Google Chrome Will Make HTTPS Default in October 2026
Google announced that Chrome will default to “Always Use Secure Connections” for all public sites in one year with the release of Chrome 154. With “Always Use Secure Connections" enabled, Chrome will ask the user’s permission to access public sites without HTTPS.

Rolling out HTTPS by default for Chrome will be a staged process, according to Google’s blog post about the changes. In 2022, Chrome allowed users to opt in to “Always Use Secure Connections.”
Next it will enable these security settings with the release of Chrome 147 in April 2026 for over 1 billion users who have opted in to Chrome’s Enhanced Safe Browsing protections. Then with the release of Chrome 154, Google will default to “Always Use Secure Connections” for public sites.
Why HTTPS in 2026
Private sites remain the largest contributor to insecure HTTP because acquiring an HTTPS certificate remains complicated due to the “non-unique” nature of private names; they can refer to different hosts on different networks.

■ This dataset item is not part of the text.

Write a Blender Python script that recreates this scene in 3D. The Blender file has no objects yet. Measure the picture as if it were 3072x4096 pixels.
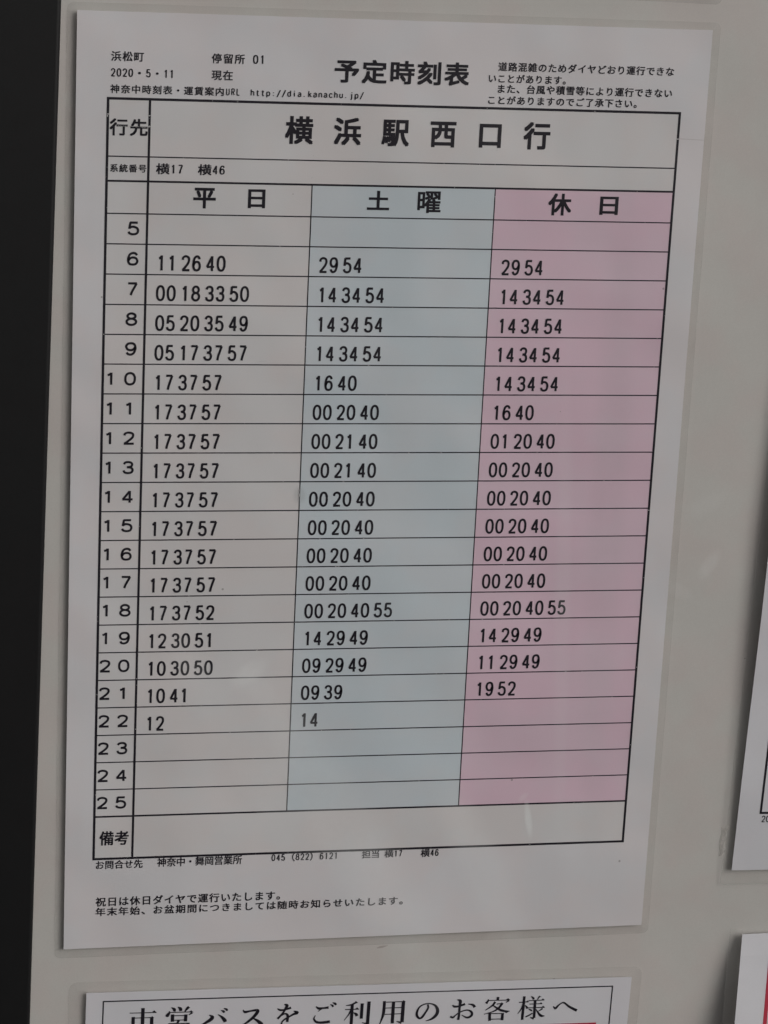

Google’s decision behind making it the default in 2026 came from studies about how the change would negatively impact users who tried to access HTTP sites.
According to Google’s HTTPS Transparency Report, HTTPS adoption across operating systems since 2015 have risen from 30-45% in 2015 to 95-99% in 2020; since then the progress has plateaued.

When you exclude private site navigation from the numbers, HTTPS use across operating systems clusters between 97% to over 99%: Linux goes from 84% to nearly 97%, Windows goes from 95% to 98%, and both Android and Mac goes to over 99%.
To determine the amount of warnings users might see with the new HTTPS default setting, Google experimented with Chrome 141, enabling “Always Use Secure Connections” for public sites for a small percentage of users — the number of warnings seen was lower than 3% of navigation, with the median seeing fewer than one warning per week, and over 95% seeing fewer than three warnings per week. This means the impact on users will be minimal.
Why HTTPS Is Important
Both HTTP and HTTPS are protocols used for internet data transfer, but HTTP is the secure, encrypted version using SSL/TLS. HTTP sends data in plain text — unencrypted — which makes it vulnerable to interception.
With HTTPS enabled by default, Chrome users will know any link they click will be secure — or they will get a warning. The danger in clicking an HTTP link without encryption is that attackers could hijack the navigation and load resources that expose them to malware, social engineering attacks or targeted exploitation. Enabling HTTPS by default is a win for online security for Chrome users.